‘The Louvre Is Suffocating’: Staff at Paris’s Top Museum Go on Strike as Visitor Numbers Surge

While attendance at the Louvre has exploded, the number of guards and visitor services staff has shrunk by almost 20 percent, the union says.

Visitors stand with their mobile phones in front of Leonardo da Vinci's "Mona Lisa" in the Louvre. Photo: Sabine Glaubitz/dpa/picture alliance via Getty Images.

The Louvre in Paris turned away thousands of tourists waiting in line to enter the museum yesterday after security staff staged a walkout. The employees are on strike to protest the museum’s handling of its exploding attendance, which exceeded 10 million people last year. This growth has resulted in “unprecedented deterioration in visiting conditions, and obviously working conditions,” according to the guards’ union.

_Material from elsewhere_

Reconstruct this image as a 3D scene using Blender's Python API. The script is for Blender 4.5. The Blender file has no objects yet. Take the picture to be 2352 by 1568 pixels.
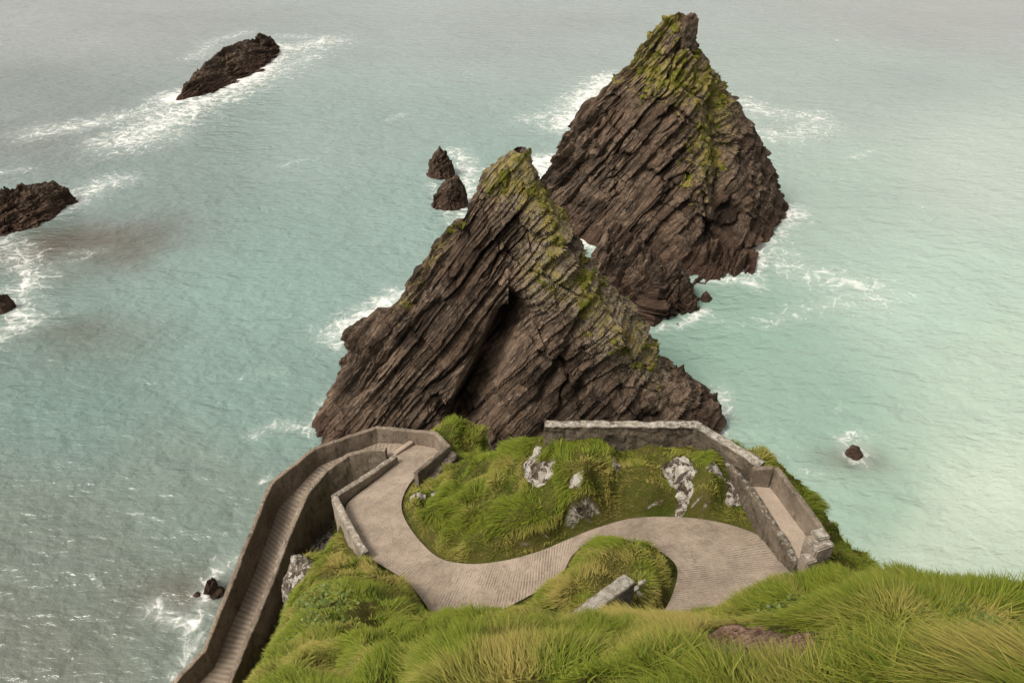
import bpy, bmesh, math, random
import numpy as np
from mathutils import Vector, kdtree, Matrix
random.seed(4); rng = np.random.default_rng(7)
C = bpy.context.scene.collection
H, PITCH, FPX = 55.0, math.radians(35), 2352*26/36
CP, SP = math.cos(PITCH), math.sin(PITCH)

# ---------------------------------------------------------------- survey helpers
def ray(u, v):
    a = (u-1176)/FPX; b = (784-v)/FPX
    return np.array([a, CP+b*SP, -SP+b*CP])
def P(u, v, z):
    d = ray(u, v); t = (z-H)/d[2]
    return np.array([d[0]*t, d[1]*t, z])
def PY(u, v, Y0, k=0.0):
    d = ray(u, v); t = (Y0+k*H)/(d[1]-k*d[2])
    return np.array([d[0]*t, d[1]*t, H+d[2]*t])
def project(p):
    q = p-np.array([0, 0, H])
    dep = q[:, 1]*CP-q[:, 2]*SP
    up = q[:, 1]*SP+q[:, 2]*CP
    dep = np.where(dep < .1, .1, dep)
    return 1176+FPX*q[:, 0]/dep, 784-FPX*up/dep, dep

# ---------------------------------------------------------------- noise
def hsh(ix, iy, iz, seed=0):
    n = (ix.astype(np.int64)*374761393+iy.astype(np.int64)*668265263+iz.astype(np.int64)*2147483647+seed*974711) & 0xffffffff
    n = ((n ^ (n >> 13))*1274126177) & 0xffffffff
    n = ((n ^ (n >> 15))*2246822519) & 0xffffffff
    n = n ^ (n >> 16)
    return n/4294967295.0
def vnoise(p, seed=0):
    i = np.floor(p); f = p-i; f = f*f*f*(f*(f*6-15)+10); i = i.astype(np.int64)
    r = 0
    for dx in (0, 1):
        for dy in (0, 1):
            for dz in (0, 1):
                w = (f[:, 0] if dx else 1-f[:, 0])*(f[:, 1] if dy else 1-f[:, 1])*(f[:, 2] if dz else 1-f[:, 2])
                r = r+w*hsh(i[:, 0]+dx, i[:, 1]+dy, i[:, 2]+dz, seed)
    return r*2-1
def fbm(p, octv=4, seed=0):
    r = 0; a = 1; t = 0
    for o in range(octv):
        r = r+a*vnoise(p*2**o+13.7*o, seed+o); t += a; a *= .5
    return r/t
def sst(a, b, x):
    t = np.clip((x-a)/(b-a), 0, 1); return t*t*(3-2*t)

# ---------------------------------------------------------------- objects
def mesh_obj(name, V, F, mat, parent=None, smooth=False, attrs=None):
    me = bpy.data.meshes.new(name)
    V = np.asarray(V, dtype=np.float32)
    if isinstance(F, np.ndarray):
        nf, k = F.shape
        me.vertices.add(len(V)); me.vertices.foreach_set('co', V.ravel())
        me.loops.add(nf*k); me.loops.foreach_set('vertex_index', F.astype(np.int32).ravel())
        me.polygons.add(nf); me.polygons.foreach_set('loop_start', np.arange(0, nf*k, k, dtype=np.int32))
        me.update(calc_edges=True)
    else:
        me.from_pydata([tuple(map(float, v)) for v in V], [], [tuple(map(int, f)) for f in F]); me.update()
    me.polygons.foreach_set('use_smooth', np.full(len(me.polygons), bool(smooth)))
    for n, a in (attrs or {}).items():
        a = np.asarray(a, dtype=np.float32)
        if a.ndim == 1:
            me.attributes.new(n, 'FLOAT', 'POINT').data.foreach_set('value', a)
        else:
            if a.shape[1] == 3: a = np.concatenate([a, np.ones((len(a), 1), np.float32)], 1)
            me.attributes.new(n, 'FLOAT_COLOR', 'POINT').data.foreach_set('color', a.ravel())
    me.materials.append(mat)
    o = bpy.data.objects.new(name, me); C.objects.link(o)
    if parent: o.parent = parent
    return o
def tag(o, label, cat, group=None, kind=None):
    o['label'] = label; o['category'] = cat
    if group: o['group'] = group
    if kind: o['kind'] = kind
    return o
def empty(name, loc):
    o = bpy.data.objects.new(name, None); C.objects.link(o); o.location = loc; o.empty_display_size = .3
    return o
def struct(o, label, cat):
    o['kind'] = 'structure'; o['label'] = label; o['category'] = cat; return o
def gridfaces(n, m, closed=False):
    i = np.arange(n-1)[:, None]; j = np.arange(m if closed else m-1)[None, :]
    a = i*m+j; b = i*m+(j+1) % m; c = (i+1)*m+(j+1) % m; d = (i+1)*m+j
    return np.stack([a, b, c, d], -1).reshape(-1, 4)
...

It is unclear whether the museum will open on Wednesday (the Louvre is always closed on Tuesdays). According to social media reports, tourists were left standing in lines for several hours on Monday morning while it remained unclear whether the museum would open.

“While the audience has increased by more than by 20 percent since 2009, the palace has not expanded,” wrote the Sud Culture Solidaires union in a statement. The union letter says that staff “refuse the transformation [of the museum] into a cultural Disneyland.” They are demanding an increase in visitor services staff and the rapid adoption of a new cap on the number of visitors permitted to enter the museum.

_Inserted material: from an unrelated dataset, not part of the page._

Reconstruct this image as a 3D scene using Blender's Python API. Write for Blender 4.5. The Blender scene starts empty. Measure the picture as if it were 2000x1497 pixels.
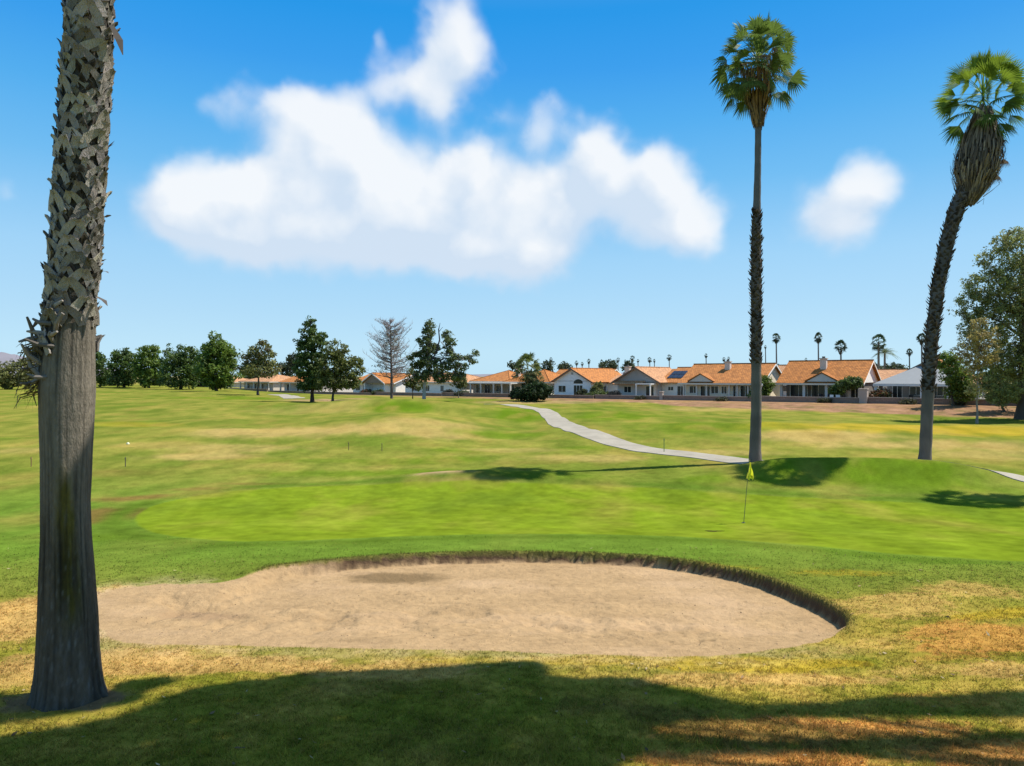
import bpy, math, random
import numpy as np
from mathutils import Vector

random.seed(7)
rng = np.random.default_rng(7)
sc = bpy.context.scene
COL = sc.collection
F = 1333.3                      # focal length in photo pixels (24 mm lens)
CZ = 5.0                        # camera height
HZ = 735.0                      # horizon row

# ------------------------------------------------------------------ camera
cam = bpy.data.cameras.new("camera")
cam.lens = 24.0
cam.sensor_width = 36.0
cam.shift_y = -0.00675
cam.clip_start = 0.1
cam.clip_end = 20000.0
cam_o = bpy.data.objects.new("camera", cam)
cam_o.location = (0, 0, CZ)
cam_o.rotation_euler = (math.radians(90), 0, 0)
COL.objects.link(cam_o)
sc.camera = cam_o

# ------------------------------------------------------------------ view
sc.view_settings.view_transform = 'Standard'
sc.view_settings.look = 'None'
sc.view_settings.exposure = 0.75
sc.view_settings.gamma = 1.0
sc.view_settings.use_curve_mapping = False
sc.cycles.max_bounces = 5
sc.cycles.diffuse_bounces = 3
sc.cycles.glossy_bounces = 2
sc.cycles.transmission_bounces = 3

# ------------------------------------------------------------------ sun
SUN = np.array([10.8, 3.0, 17.3]); SUN = SUN / np.linalg.norm(SUN)
sun_el = math.asin(SUN[2]); sun_az = math.atan2(SUN[0], SUN[1])
sl = bpy.data.lights.new("sun", 'SUN')
sl.energy = 4.4
sl.angle = math.radians(0.55)
sl.color = (1.0, 0.955, 0.88)
so = bpy.data.objects.new("sun", sl)
so.rotation_euler = Vector(SUN).to_track_quat('Z', 'Y').to_euler()
so.location = (30, 10, 60)
COL.objects.link(so)

# ------------------------------------------------------------------ world: sky + clouds
world = bpy.data.worlds.new("World")
sc.world = world
world.use_nodes = True
wt = world.node_tree
wt.nodes.clear()
WN, WL = wt.nodes, wt.links


def nd(tree, typ, **kw):
    n = tree.nodes.new(typ)
    for k, v in kw.items():
        setattr(n, k, v)
    return n


def mth(tree, op, a, b=None, c=None, clamp=False):
    n = tree.nodes.new('ShaderNodeMath'); n.operation = op; n.use_clamp = clamp
    for i, v in enumerate((a, b, c)):
        if v is None:
            continue
        if isinstance(v, (int, float)):
            n.inputs[i].default_value = v
        else:
            tree.links.new(v, n.inputs[i])
    return n.outputs[0]


def vmth(tree, op, a, b=None):
    n = tree.nodes.new('ShaderNodeVectorMath'); n.operation = op
    for i, v in enumerate((a, b)):
        if v is None:
            continue
        if isinstance(v, (tuple, list)):
            n.inputs[i].default_value = v
        else:
            tree.links.new(v, n.inputs[i])
    return n


def px2ae(px, py):
    u = (px - 1000) / F; v = (HZ - py) / F
    az = math.atan(u)
    return az, math.atan(v * math.cos(az))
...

Last year, the museum experienced record-breaking attendance, drawing 10.2 million visitors. The number, up from 9.2 million in 2012 (following a dip in attendance after terrorist attacks in 2015), was aided by the major well-reviewed Delacroix survey, as well as the publicity generated by Beyoncé and Jay-Z’s music video Apes**t, which used the museum and some of its most iconic works as a backdrop.

The museum recently launched programs to address the dwindling number of Parisian visitors, who have also been squeezed out by crowds of foreign tourists. Last week, the Louvre announced it had teamed up with Airbnb to launch a new concert series limited to 50 attendees, as well as a program of private tours while the museum is closed to the public for groups of 15 people. Earlier this year, the museum also rolled out a new plan to implement free admission just one day per month in lieu of the previous free Sunday program.

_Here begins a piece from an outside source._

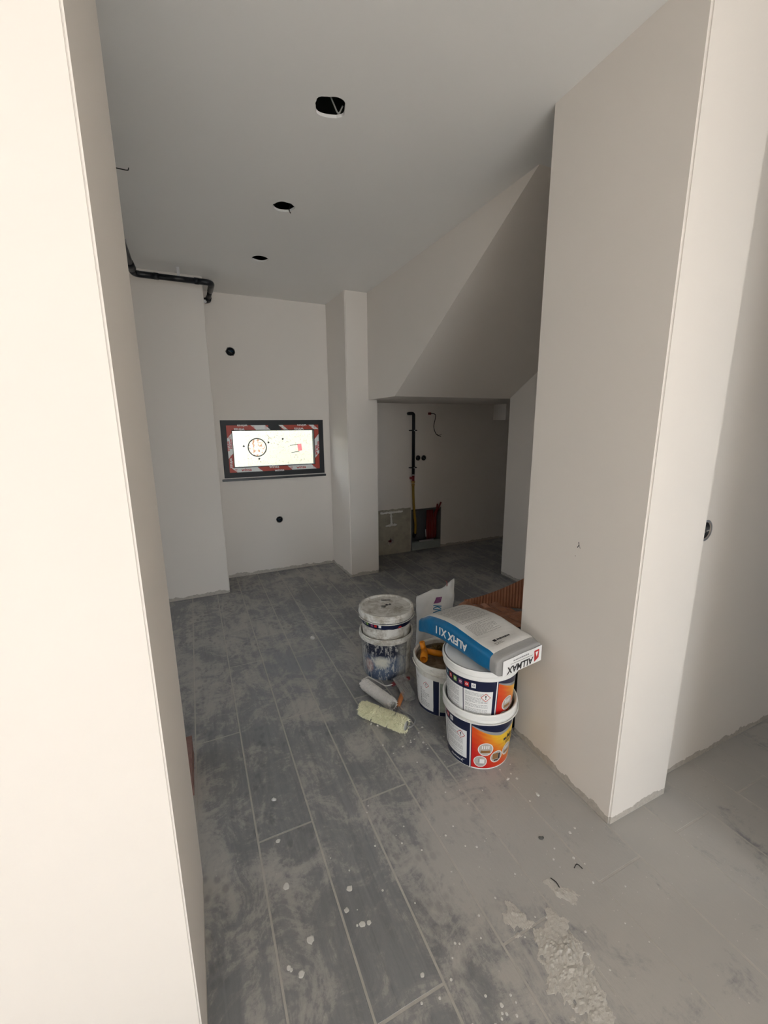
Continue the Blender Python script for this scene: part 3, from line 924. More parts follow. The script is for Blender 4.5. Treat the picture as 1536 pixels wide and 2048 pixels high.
# plaster patch where a chase was filled: one raised crust on the niche wall
def crust(name, pts, r, y, mat, parent, seed=0):
    bm = bmesh.new()
    for i, ((ax, az), (bx_, bz)) in enumerate(pts):
        k = max(3, int(math.hypot(bx_ - ax, bz - az) / 0.012))
        path = []
        rad = []
        for j in range(k + 1):
            t_ = j / k
            path.append((ax + (bx_ - ax) * t_, y, az + (bz - az) * t_ + 0.006 * noise.noise(Vector((j * 0.5, seed + i, 0)))))
            rad.append(r * (0.75 + 0.6 * noise.noise(Vector((j * 0.7, i * 3.3, seed + 5))) ))
        tube(bm, path, r, 8, radii=rad)
    for v in bm.verts: v.co.y = y + (v.co.y - y) * 0.35
    return mkobj(name, bm, mat, parent, True)
bare = simple('bare_plaster', (0.40, 0.365, 0.29), 0.95, var=0.35, scale=16)
_top = [(2.272 - 0.632 * i / 24, 0.535 + 0.018 * noise.noise(Vector((i * 0.6, 3, 1)))) for i in range(25)]
plate('bare_plaster_patch', [(1.640, 0.001), (2.272, 0.001)] + _top, [ragged(2.014, 0.154, 0.036, 20, 0.3, 9)], 0.0012, wy(YW - 0.0014), bare, bpy.data.objects['wall_back'])
cr = crust('filler_patch', [((1.88, 0.500), (2.165, 0.500)), ((2.015, 0.50), (2.02, 0.345)), ((1.945, 0.345), (2.09, 0.352))], 0.017, YW - 0.003, M_PLASTER, bpy.data.objects['wall_back'])
boxobj('drain_stub', (2.0, 2.028, YW + 0.01, YW + 0.06, 0.14, 0.168), M_DARKRED, bpy.data.objects['wall_back'], 0.004)
# ink scuff on the column
col = bpy.data.objects['wall_column']
sk = Print(lambda u, v: (1.3170 - 0.0006, 1.088 - u, 1.037 + v))
sk.poly([(-0.004, 0.013), (-0.001, 0.013), (0.002, 0.0), (-0.001, 0.0)]); sk.poly([(-0.001, 0.002), (0.002, 0.001), (-0.005, -0.011), (-0.008, -0.009)]); sk.poly([(0.0, 0.002), (0.002, 0.001), (0.008, -0.010), (0.006, -0.011)])
sk.disc(0.02, -0.006, 0.0018, 8); sk.disc(0.055, 0.012, 0.0014, 8); sk.disc(-0.012, -0.045, 0.0016, 8)
sk.done('ink_scuff', M_INK, col)

# ------------------------------------------------------------------ buckets
RB, RT, RBODY, HB = 0.139, 0.168, 0.157, 0.292
def body_r(z): return RB + (RBODY - RB) * (z / 0.245)
def bucket_shell(root, mat, lid=None):
    prof = [(0.0, 0.0), (RB - 0.006, 0.0), (RB, 0.004), (body_r(0.12), 0.12), (body_r(0.238), 0.238), (RBODY + 0.001, 0.243), (RT - 0.003, 0.244), (RT - 0.001, 0.247),
            (RT - 0.002, 0.262), (RT - 0.005, 0.264), (RT - 0.005, 0.268), (RT - 0.001, 0.270), (RT, 0.288), (RT - 0.003, 0.292), (RT - 0.007, 0.292), (RBODY - 0.002, 0.284),
            (RBODY - 0.003, 0.24), (RB - 0.004, 0.012), (0.0, 0.010)]
    return lathe('body', prof, mat, root)
def bail(root, a0, a1, z, mat, drop=0.014, r=0.0028):
    pts = []
    n = 26
    for i in range(n + 1):
        t_ = i / n
        a = math.radians(a0 + (a1 - a0) * t_)
        dz = -drop * math.sin(PI * t_)
        pts.append(((RT + 0.0035) * math.cos(a), (RT + 0.0035) * math.sin(a), z + dz))
    return tubeobj('bail_handle', pts, r, mat, root, 8)
def lid_flat(root, mat, z0, rim=True):
    prof = [(RT - 0.004, z0 - 0.012), (RT + 0.003, z0 - 0.012), (RT + 0.003, z0 + 0.006), (RT, z0 + 0.010), (RT - 0.010, z0 + 0.010), (RT - 0.016, z0 + 0.001), (0.0, z0 + 0.001)]
    return lathe('lid', prof, mat, root)
class CylPrint:
    """Label space on a bucket: s in degrees right of a reference bearing, z in metres."""
    def __init__(s, az): s.az = az
    def at(s, off):
        def fn(u, v):
            a = math.radians(s.az + u)
            r = body_r(v) + off
            return (r * math.cos(a), r * math.sin(a), v)
        return fn
DEG = 180 / PI / 0.149      # degrees per metre of arc
def ghs(cp, s, z, k, root):
    d = Print(cp.at(0.0010)); w = k * DEG
    pts = lambda q: [(s - w * q, z), (s, z - k * q), (s + w * q, z), (s, z + k * q)]
    d.patch(pts(1.0)); o = d.done('hazard_diamond', M_REDINK, root)
    i_ = Print(cp.at(0.0013)); i_.patch(pts(0.84)); i_.done('diamond_field', M_PAPER, o)
    t_ = Print(cp.at(0.0016)); t_.poly([(s - w * 0.13, z + k * 0.5), (s + w * 0.13, z + k * 0.5), (s + w * 0.07, z - k * 0.1), (s - w * 0.07, z - k * 0.1)]); t_.disc(s, z - k * 0.30, k * 0.12, 10, su=DEG)
    t_.done('exclamation_mark', M_INK, o)
class DegPrint(Print):
    """Text helper where u is degrees: lettering is set in metres then unrolled."""
    def text(s, txt, u, v, size, rot=0.0, bold=0.0, shear=0.0, squeeze=1.0, align='CENTER'):
        f0 = s.fn
        s.fn = lambda a, b: f0(u + a * DEG, v + b)
        Print.text(s, txt, 0, 0, size, rot, bold, shear, squeeze, align)
        s.fn = f0
        return s
def picture_disc(cp, s, z, r, root, seed):
    rg = random.Random(seed)
    o = Print(cp.at(0.0012)).disc(s, z, r, 30, su=DEG).done('photo_disc', M_PAPER, root)
    inner = Print(cp.at(0.0015)).disc(s, z, r * 0.90, 28, su=DEG); inner.done('photo', simple('photo_ground', (0.50, 0.47, 0.43), 0.4, var=0.25, scale=60), o)
    q = Print(cp.at(0.0018))
    w = r * DEG
    if seed == 1:
        q.quad(s - w * 0.62, s + w * 0.62, z - r * 0.55, z - r * 0.15, 4, 1); q.done('photo_detail', M_BROWNPIC, o)
        q2 = Print(cp.at(0.0018))
        for k in range(4): q2.quad(s - w * 0.5 + k * w * 0.27, s - w * 0.36 + k * w * 0.27, z + r * 0.1, z + r * 0.6)
        q2.done('photo_detail', M_PAPER, o)
    elif seed == 2:
        q.quad(s - w * 0.3, s - w * 0.1, z - r * 0.2, z + r * 0.5); q.quad(s - w * 0.6, s + w * 0.5, z - r * 0.55, z - r * 0.42, 4, 1); q.done('photo_detail', M_SILVER, o)
        q2 = Print(cp.at(0.0018)); q2.quad(s - w * 0.1, s + w * 0.6, z - r * 0.3, z + r * 0.45, 3, 1); q2.done('photo_detail', M_PAPER, o)
    else:
        q.quad(s - w * 0.65, s + w * 0.25, z - r * 0.35, z + r * 0.62, 4, 1); q.done('photo_detail', M_BROWNPIC, o)
        q2 = Print(cp.at(0.0018)); q2.quad(s + w * 0.3, s + w * 0.6, z - r * 0.5, z + r * 0.5, 2, 1); q2.quad(s - w * 0.4, s + w * 0.3, z - r * 0.7, z - r * 0.45, 3, 1); q2.done('photo_detail', M_INK, o)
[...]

It seems, however, that museum employees do not think these measures are enough to solve the real issue: unprecedented pressure on visitor services staff. In their letter, the union highlights the fact that while attendance has increased by 20 percent over the past decade, employee numbers have decreased. General staff shrunk by 7.23 percent, while security and surveillance staff decreased by 17.95 percent. The authors of the letter say that staff members are regularly insulted by frustrated visitors.

Employees will meet on Wednesday morning to determine whether to continue the strike “depending on the responses we get from the museum and ministry management,” the union told The Local.

Reached by artnet News, a Louvre spokesperson was unable to say whether the museum would be open again on Wednesday. Visitors may obtain refunds for tickets dated May 27 by writing to [email protected]. In the coming days, only visitors with tickets booked officially online will be guaranteed admission, the spokesperson noted.